Well, he is certainly right there. He continued:
“The original proposals, for example, in respect of damages following fatal accidents, which were in the Law Commission proposals, have themselves been refined since then. But if you are saying: ‘Does that take 11 years?’, the answer to that is no.”
There are clearly problems with the procedures. If the case highlights anything—it is perhaps something that the House should look at—it is how the recommendations of the Law Commission are put into legislation. The Minister might have something to say on that later.
The Justice Committee did much pre-legislative scrutiny on that draft Bill and produced an excellent report on it, so it is interesting that the coalition Government have now announced that they do not intend to proceed with it. Were it not for the good fortune of the decision by my right hon. Friend the Member for East Yorkshire to adopt the Bill after his name was drawn in the ballot, I wonder how long the work of the Law Commission and the subsequent legislative scrutiny of the Justice Committee would have languished in the parliamentary waiting room.
If the Bill passes into law, the position would be clarified by virtue of the inclusion of proposed new section 46A, which provides that where a person is entitled to inherit on an intestacy but has either disclaimed their right or is precluded from inheriting by the forfeiture rule, that person is to be treated as having died immediately before the intestate. Clause 2 makes a similar provision to cover cases in which a person dies having left a will and a beneficiary under that will either disclaims or is precluded from inheriting by virtue of the forfeiture rule. Clause 3 provides that in the tragic case of a single parent under the age of 18 dying intestate and leaving a child or children surviving, the estate of the intestate—
My hon. Friend makes an excellent point. One of the problems is that the affairs of a person who is murdered are left hanging in mid air. If they have not made a will, their affairs might be left to the vagaries of the intestacy laws. If they have made a will and have been murdered by their son, law might provide for the estate to pass to that son anyway.
My hon. Friend, like me, is a lawyer, so I hesitate to suggest this to him, but is not the answer to that question that any good will has a default position? If a testator gives to a son a share of the estate, which might be a 100% share, and that son then murders the testator, thus becoming prohibited from inheriting under the forfeiture rule, a good will would state that in the event that a son does not inherit, the estate should go to person A, B, C or whoever. Does my hon. Friend agree that a well-drafted will should cover that eventually? In my view, a will that does not do that and merely gives money to one person, without stating what will happen if that person cannot inherit, is an appallingly drafted will.

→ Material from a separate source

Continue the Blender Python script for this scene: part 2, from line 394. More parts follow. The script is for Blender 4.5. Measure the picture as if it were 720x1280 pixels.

My right hon. Friend is absolutely right, and I am sure that my hon. Friend the Member for North East Somerset (Jacob Rees-Mogg) has taken that comment on board. It was exactly the point I was about to make. I would add that I am sure that professionally drawn wills would, in the vast majority of cases, make further provision for substitution. As I know from experience, many wills are made at home—home-made wills—in which case people might not be so careful or think that it is even necessary to think beyond their nearest and dearest. They simply write their will at home, with two witnesses, and leave it at that. In such circumstances, if that person had an only child and that child murdered the testator, there would of course be nothing that the testator could do about it. However, if the person dies within a year of the act, it can still be classed as murder. The person might linger and still have appropriate testamentary mental capacity to make another will and change it. I could imagine those circumstances arising, although I accept that they would do so rarely.
Clause 3 provides that in the tragic case whereby a single parent under 18 years old dies leaving a child or children surviving, the estate of the intestate is distributed as if the single parent had died immediately before the intestate. That point was covered adequately in the comments of my right hon. Friend the Member for East Yorkshire.
My right hon. Friend thinks that the issue will affect 200 estates a year, but in future many thousands of estates will benefit from the proposals in the Bill. One thing is certain: many families will be for ever grateful that this measure was brought before Parliament. I certainly wish it well, I am pleased to see that Members on both sides of the House support it, and I trust that it will have the support of the whole House.